Tak Seperti Kisah dalam Ceramah Oki Setiana Dewi, Begini Pola KDRT yang Berulang

Tak Seperti Kisah dalam Ceramah Oki Setiana Dewi, Begini Pola KDRT yang Berulang

Nasional

Oki Setiana Dewi Foto: Yurika Kencana/kumparan

Oki Setiana Dewi tengah jadi sorotan publik khususnya di media sosial. Pasalnya, video cuplikan ceramah artis yang juga dikenal sebagai ustazah itu dinilai menormalisasi kekerasan dalam rumah tangga (KDRT).

Ya Moms, dalam ceramahnya, Oki berkisah tentang seorang istri yang menangis karena dipukul oleh suami. Tiba-tiba, orang tuanya datang. Ketika ditanya mengapa wajahnya sembab, sang istri berbohong guna menutupi kondisi.
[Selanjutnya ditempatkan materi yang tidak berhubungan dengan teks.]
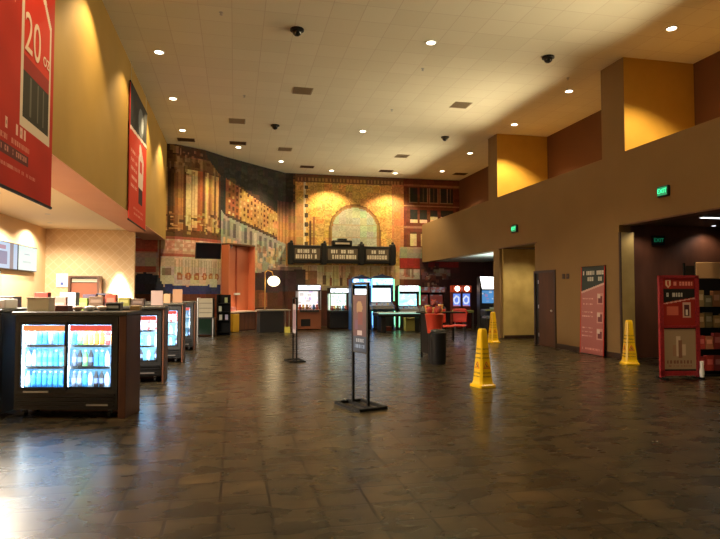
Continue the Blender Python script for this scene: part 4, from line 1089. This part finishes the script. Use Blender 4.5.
crane('prize_machine', 4.22, 23.3, 0, .84, 1.70, 'green-lit prize machine between the brown one and the blue games', M_black, ('green', 3.2), 31, (18, (.75, 1, .85)))
NEON = glow('green_neon', (.25, .95, .45), 2.2)
BLNEON = glow('blue_neon', (.15, .45, 1), 2.5)
arcade('arcade_game', 4.93, 22.0, R(4), .76, 2.06, 'blue arcade game behind the near sign stand, left of a twin blue game', scr_fn('white', 4), scr_fn('blue', 5), mat('blue_cabinet', (.03, .10, .35), .4), BLNEON, 3.2, 5.0, dome=True, light=(30, BLU))
arcade('arcade_game', 5.82, 22.3, R(-2), .92, 2.1, 'blue and white arcade game right of the near sign stand', scr_fn('white', 6), scr_fn('cyan', 7), mat('blue_cabinet', (.03, .10, .35), .4), NEON, 3.6, 3.6, dome=True, light=(30, BLU))
arcade('arcade_game', 6.92, 22.3, R(-6), .86, 1.80, 'arcade game with white header and pale cyan screen before the red posters', scr_fn('cyan', 8), scr_fn('white', 9), M_black, NEON, 3.4, 4, light=(30, (.75, .95, 1)))
# long low game table
r = empty('air_hockey_table', (6.2, 21.2, 0), 0, 'long low game table with a pale green glowing rim before the arcade games', 'game table')
MB().box(-1.0, -.45, .60, 1.0, .45, .74, M_black, bev=.02).build('rail', None, r)
MB().box(-.98, -.456, .70, .98, -.45, .735, glow('green_rim', (.45, .85, .65), .9)).build('lit_edge', None, r)
MB().box(-.92, -.40, .741, .92, .40, .745, mat('pale_playfield', (.45, .62, .60), .2)).build('playfield', None, r)
for sx in (-.75, .75): MB().box(sx - .1, -.3, 0, sx + .1, .3, .6, M_black, bev=.02).build('leg', None, r)
o = boxthing('yellow_crate', (6.75, 21.75, 0), .45, .3, .5, mat('dull_yellow', (.42, .38, .08), .5), 'dull yellow crate standing behind the low game table', 'crate')
boxthing('red_step', (5.75, 21.9, 0), .5, .25, .16, mat('rust_red', (.3, .06, .04), .5), 'rust red step in front of the blue and white arcade game', 'step')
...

Oki menyebut sikap sang istri sebagai tindakan yang terpuji karena artinya menutupi aib suami. Bahkan kisahnya, sang suami menjadi luluh dan mencintai sang istri.

“Suaminya luluh hatinya. ‘Istriku masyaallah, menyimpan aibku sendiri, ya Allah, luar biasa’. Makin sayang dan cintalah suami tersebut. Jadi enggak perlu lah cerita-cerita yang sekiranya membuat kita menjelek-jelekkan pasangan kita sendiri,” kata Oki Setiana Dewi dalam penggalan video ceramah itu.

Tapi apakah memang seperti itu yang umumnya terjadi dalam kasus-kasus KDRT? Benarkah pelaku kekerasan akan luluh dan mencintai bila tindakannya disembunyikan?

Psikolog: KDRT Memiliki Pola Kekerasan yang Berulang

KDRT Memiliki Pola Kekerasa yang Berulang. Foto: sdecoret/Shutterstock

“Perlu dipahami, KDRT memiliki pola kekerasan yang berulang dimulai dari ketegangan antara pasutri yang sulit diselesaikan,” ujar Ifa Hanifah Misbach, S.Psi., M.A, Psi, psikolog dari Universitas Pendidikan Indonesia, Bandung ketika dimintai pendapatnya mengenai video ceramah Oki Setiana Dewi pada Jumat (4/2).

Ifa menjelaskan, pola kekerasan yang berulang tersebut adalah sebagai berikut:

Konflik tidak bisa diselesaikan.

Terjadi kekerasan.

Pelaku kekerasan menyesal (biasanya dengan gaya dramatis memohon-mohon maaf karena khilaf, menyatakan cinta, berjanji tidak mengulangi dan sebagainya).

(Jika korban memiliki harga diri rendah) korban memberikan maaf karena merasa kasihan, tidak tega atau karena ada rasa takut ditinggalkan akibat ia sendiri sudah merasa tidak berdaya (powerless) dan merasa tidak berharga.

Periode tenang.

Ketegangan muncul lagi hingga timbul konflik.

Kekerasan berulang lagi (kembali ke nomor 1).

Artinya, KDRT tidak tiba-tiba terjadi dan juga tidak tiba-tiba berhenti, Moms. Ifa pun menyebut, pola pelaku KDRT mirip dengan pelaku bullying di mana terjadi relasi kuasa yang tidak seimbang antara pihak superior dan inferior.

“Dalam KDRT, muncul pola penindasan dari pelaku sebagai pihak superior bisa berupa pemaksaan maupun cara persuasif terhadap korban sebagai pihak inferior yang menyebabkan hilangnya kepercayaan diri korban untuk melawan karena harga diri korban dilecehkan secara intensif dalam siklus kekerasan dalam jangka waktu yang lama dan berulang,” paparnya.

Ia juga menjelaskan, KDRT akan membuat korban mengalami ketakutan, yang berujung pada kecemasan, hilangnya kepercayaan diri, sulit mengambil keputusan jernih, perasaan tidak berdaya, atau penderitaan psikis berat serasa tidak berharga yang akan berujung menjadi trauma berkepanjangan bahkan kematian.

Ifa menegaskan, “Kan ada juga belum lama ini di berita, di Cianjur dan Palembang, istri dibakar oleh suami hingga meninggal dunia. Sampai ada yang seperti itu, tetap mau diam saja?”